Packers CEO Mark Murphy to Retire in 2025; Team Will Begin Search for His Successor | News, Scores, Highlights, Stats, and Rumors
The Green Bay Packers are wasting no time searching for their next president and CEO even though Mark Murphy will fill the role until July 2025.
Green Bay announced Wednesday that "Murphy will formally retire in July 2025 when he turns 70, the mandatory retirement age for the position as required by organizational by-laws."
There is already a search committee in place to fill the position, and Packers executive committee vice president and lead director Susan Finco is leading the way as the chairperson. Dan Ariens, who is the executive committee secretary and chair of the personnel and compensation committee, will be the search committee's vice chair.
"Mark's contributions to the organization have been tremendous," Finco said in the team's announcement. "From updating the corporate leadership structure to growing and diversifying revenue to increasing the meaningful impact of the Packers in the community, Mark continues to position the Packers for success. We look forward to his insightful leadership in the next year and a half."
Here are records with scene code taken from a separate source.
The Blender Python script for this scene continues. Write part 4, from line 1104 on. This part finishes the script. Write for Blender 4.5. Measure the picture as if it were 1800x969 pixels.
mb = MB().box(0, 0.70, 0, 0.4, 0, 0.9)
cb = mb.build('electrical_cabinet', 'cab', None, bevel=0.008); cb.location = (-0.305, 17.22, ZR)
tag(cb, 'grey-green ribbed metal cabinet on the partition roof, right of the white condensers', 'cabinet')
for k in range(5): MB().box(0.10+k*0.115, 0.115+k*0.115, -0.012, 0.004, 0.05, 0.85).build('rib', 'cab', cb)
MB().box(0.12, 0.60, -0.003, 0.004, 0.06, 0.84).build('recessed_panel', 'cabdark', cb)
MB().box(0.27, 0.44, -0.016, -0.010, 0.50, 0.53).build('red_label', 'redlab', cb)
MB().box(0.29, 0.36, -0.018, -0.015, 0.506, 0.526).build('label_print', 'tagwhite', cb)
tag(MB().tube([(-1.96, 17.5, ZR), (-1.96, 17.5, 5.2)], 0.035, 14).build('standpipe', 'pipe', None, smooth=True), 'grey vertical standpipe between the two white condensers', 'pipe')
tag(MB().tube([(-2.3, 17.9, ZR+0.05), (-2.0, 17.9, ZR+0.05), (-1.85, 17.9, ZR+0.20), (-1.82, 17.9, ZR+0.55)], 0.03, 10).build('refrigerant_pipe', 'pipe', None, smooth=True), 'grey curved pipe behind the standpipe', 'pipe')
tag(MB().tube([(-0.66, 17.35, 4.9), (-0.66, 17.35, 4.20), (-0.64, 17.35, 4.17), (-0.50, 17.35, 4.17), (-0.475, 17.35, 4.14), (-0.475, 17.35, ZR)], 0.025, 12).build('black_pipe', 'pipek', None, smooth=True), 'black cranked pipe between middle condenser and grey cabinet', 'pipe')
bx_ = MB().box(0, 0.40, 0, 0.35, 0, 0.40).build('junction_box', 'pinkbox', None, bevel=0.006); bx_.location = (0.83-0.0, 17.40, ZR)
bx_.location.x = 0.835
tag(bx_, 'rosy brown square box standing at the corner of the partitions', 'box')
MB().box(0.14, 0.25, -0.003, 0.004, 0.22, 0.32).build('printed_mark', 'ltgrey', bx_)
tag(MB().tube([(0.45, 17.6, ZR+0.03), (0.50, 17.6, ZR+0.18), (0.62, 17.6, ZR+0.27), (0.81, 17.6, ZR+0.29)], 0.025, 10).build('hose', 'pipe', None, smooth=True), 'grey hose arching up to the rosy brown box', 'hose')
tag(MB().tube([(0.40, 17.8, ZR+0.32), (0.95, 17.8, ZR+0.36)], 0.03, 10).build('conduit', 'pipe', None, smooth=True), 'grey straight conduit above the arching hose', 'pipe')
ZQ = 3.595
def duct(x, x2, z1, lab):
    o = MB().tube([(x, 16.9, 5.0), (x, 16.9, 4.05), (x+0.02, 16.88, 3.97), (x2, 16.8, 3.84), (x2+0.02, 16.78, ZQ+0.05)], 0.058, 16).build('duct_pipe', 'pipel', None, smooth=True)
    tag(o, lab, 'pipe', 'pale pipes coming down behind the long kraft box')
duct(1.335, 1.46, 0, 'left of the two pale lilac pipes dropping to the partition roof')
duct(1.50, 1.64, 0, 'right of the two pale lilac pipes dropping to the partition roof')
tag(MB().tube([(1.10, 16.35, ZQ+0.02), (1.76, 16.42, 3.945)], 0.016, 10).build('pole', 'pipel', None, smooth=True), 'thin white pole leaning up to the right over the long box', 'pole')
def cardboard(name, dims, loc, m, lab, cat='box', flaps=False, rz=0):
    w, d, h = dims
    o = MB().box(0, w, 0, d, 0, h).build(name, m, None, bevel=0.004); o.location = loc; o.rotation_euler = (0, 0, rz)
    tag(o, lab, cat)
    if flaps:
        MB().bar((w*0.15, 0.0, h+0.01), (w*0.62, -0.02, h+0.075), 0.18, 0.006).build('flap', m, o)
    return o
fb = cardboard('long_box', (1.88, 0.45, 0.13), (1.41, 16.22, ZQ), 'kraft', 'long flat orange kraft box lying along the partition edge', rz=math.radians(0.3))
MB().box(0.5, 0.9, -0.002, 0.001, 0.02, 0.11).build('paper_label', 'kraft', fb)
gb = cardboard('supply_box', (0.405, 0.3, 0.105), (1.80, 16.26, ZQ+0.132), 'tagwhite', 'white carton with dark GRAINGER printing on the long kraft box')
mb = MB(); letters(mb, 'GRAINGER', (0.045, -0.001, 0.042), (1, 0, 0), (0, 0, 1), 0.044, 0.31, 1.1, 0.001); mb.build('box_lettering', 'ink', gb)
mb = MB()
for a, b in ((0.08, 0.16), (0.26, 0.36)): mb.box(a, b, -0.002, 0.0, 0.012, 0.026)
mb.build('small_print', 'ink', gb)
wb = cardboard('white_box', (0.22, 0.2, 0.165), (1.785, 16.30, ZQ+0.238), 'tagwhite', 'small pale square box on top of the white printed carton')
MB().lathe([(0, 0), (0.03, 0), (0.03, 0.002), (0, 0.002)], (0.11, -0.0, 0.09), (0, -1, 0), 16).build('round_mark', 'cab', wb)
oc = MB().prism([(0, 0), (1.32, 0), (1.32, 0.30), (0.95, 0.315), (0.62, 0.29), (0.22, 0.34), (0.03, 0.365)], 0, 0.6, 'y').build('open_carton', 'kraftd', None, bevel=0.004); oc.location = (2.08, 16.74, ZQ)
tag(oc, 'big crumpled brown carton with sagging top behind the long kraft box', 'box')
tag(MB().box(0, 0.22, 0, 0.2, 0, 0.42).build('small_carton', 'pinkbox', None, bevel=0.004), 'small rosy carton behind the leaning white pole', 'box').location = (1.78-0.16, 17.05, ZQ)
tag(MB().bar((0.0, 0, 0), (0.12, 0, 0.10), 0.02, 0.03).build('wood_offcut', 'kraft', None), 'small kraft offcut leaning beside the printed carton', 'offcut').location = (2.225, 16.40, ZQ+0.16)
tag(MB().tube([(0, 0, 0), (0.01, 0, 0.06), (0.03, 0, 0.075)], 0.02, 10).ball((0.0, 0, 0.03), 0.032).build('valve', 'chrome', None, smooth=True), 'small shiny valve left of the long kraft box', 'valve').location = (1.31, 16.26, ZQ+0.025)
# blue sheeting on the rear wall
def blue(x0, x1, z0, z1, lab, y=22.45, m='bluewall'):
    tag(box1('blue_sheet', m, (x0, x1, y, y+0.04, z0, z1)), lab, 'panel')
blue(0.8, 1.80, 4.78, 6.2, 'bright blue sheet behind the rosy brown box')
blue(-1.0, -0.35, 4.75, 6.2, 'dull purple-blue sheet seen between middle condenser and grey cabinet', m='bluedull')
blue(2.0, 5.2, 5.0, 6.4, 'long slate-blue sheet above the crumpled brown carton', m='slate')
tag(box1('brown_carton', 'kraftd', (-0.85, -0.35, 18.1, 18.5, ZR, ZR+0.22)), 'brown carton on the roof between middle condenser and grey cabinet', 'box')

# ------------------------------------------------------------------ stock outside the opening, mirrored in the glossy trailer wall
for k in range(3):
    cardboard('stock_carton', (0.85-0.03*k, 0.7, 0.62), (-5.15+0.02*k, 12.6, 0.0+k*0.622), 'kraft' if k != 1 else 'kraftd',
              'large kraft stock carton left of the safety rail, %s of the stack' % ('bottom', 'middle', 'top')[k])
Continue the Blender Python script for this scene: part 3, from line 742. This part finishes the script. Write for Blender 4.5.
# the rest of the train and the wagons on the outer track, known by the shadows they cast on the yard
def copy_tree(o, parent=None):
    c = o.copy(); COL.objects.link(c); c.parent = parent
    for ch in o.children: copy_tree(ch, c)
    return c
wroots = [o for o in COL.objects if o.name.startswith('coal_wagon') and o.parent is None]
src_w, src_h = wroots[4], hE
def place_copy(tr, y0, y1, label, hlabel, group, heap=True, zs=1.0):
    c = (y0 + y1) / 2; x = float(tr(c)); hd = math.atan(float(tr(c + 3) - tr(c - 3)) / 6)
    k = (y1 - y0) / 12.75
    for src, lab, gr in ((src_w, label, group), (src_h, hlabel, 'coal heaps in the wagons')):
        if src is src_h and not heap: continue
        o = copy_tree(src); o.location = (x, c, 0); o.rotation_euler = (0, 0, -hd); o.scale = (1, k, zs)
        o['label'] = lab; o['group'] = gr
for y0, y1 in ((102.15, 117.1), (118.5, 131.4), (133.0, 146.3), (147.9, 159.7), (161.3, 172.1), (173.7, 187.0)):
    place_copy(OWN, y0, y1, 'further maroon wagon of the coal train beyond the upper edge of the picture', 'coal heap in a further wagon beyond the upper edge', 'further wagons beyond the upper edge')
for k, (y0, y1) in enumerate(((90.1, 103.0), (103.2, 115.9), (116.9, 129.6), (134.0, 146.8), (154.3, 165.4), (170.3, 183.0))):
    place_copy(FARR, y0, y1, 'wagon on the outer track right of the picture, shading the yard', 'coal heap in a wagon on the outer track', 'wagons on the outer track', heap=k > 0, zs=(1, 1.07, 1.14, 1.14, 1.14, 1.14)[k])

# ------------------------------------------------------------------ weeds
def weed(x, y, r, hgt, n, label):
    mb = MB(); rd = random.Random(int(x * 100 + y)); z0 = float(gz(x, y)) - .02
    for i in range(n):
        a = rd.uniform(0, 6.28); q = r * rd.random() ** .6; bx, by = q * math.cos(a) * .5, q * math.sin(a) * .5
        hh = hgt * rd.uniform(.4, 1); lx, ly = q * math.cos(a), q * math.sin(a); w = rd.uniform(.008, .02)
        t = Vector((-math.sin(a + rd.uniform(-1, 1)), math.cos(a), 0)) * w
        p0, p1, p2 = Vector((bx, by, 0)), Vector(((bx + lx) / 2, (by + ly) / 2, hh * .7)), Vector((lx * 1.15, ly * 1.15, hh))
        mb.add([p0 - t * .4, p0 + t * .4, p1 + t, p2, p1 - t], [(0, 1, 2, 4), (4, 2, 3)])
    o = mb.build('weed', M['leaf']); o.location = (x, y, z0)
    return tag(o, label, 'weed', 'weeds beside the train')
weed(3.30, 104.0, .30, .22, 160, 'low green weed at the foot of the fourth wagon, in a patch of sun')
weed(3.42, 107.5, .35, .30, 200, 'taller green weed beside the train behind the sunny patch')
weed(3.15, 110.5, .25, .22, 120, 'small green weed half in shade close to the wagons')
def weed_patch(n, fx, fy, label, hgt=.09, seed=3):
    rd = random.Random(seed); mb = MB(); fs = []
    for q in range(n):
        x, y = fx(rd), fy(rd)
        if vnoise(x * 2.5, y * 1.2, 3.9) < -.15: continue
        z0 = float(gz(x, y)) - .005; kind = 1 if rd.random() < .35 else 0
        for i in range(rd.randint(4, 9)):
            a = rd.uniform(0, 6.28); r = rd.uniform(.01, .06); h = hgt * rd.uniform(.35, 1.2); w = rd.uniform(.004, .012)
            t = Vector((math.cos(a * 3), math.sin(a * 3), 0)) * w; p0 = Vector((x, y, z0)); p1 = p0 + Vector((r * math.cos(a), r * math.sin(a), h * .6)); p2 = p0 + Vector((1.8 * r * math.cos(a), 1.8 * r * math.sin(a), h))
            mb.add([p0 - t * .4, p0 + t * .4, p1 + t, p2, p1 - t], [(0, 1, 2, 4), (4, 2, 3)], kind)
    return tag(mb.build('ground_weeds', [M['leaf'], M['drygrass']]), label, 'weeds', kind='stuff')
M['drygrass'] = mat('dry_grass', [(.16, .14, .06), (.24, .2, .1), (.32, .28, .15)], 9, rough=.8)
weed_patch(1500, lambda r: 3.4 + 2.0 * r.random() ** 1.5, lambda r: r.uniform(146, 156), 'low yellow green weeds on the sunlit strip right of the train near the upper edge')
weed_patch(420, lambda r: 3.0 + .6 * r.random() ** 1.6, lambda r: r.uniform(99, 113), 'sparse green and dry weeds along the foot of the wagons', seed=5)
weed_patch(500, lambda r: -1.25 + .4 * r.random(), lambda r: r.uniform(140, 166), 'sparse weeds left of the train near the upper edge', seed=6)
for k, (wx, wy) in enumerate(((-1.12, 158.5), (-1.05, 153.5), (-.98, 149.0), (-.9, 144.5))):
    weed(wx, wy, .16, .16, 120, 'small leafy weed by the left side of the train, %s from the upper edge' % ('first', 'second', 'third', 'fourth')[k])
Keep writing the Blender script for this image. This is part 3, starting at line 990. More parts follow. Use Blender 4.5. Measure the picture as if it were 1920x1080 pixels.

The search committee worked with Korn Ferry, which is a national search firm, to identify Murphy when it was seeking a replacement for Bob Harlan in 2007. It will once again work with the firm for this search.
Once the committee finishes its work in six to nine months, it will present its identified candidate to the board of directors for a vote. Whoever is chosen will then work with Murphy in a transition period.
Murphy played defensive back in the NFL for Washington for eight seasons from 1977 to 1984. He was a Super Bowl champion and was named to the Pro Bowl and All-Pro First Team in the 1983 campaign when he led the league with nine interceptions.
He has been the Packers' president and CEO for the past 16 seasons during a period of extraordinary success.
Green Bay has made the playoffs in 12 of his 16 years at the helm and has featured stability at the key positions with Aaron Rodgers under center for much of his tenure and only two full-time head coaches in Mike McCarthy and Matt LaFleur.
The Packers won the Super Bowl during Murphy's third season and have been to the NFC Championship Game five times.
It will be difficult for the next president to replicate that level of consistency over an extended period of time, but quarterback Jordan Love looks like a franchise cornerstone and the team is coming off yet another postseason appearance.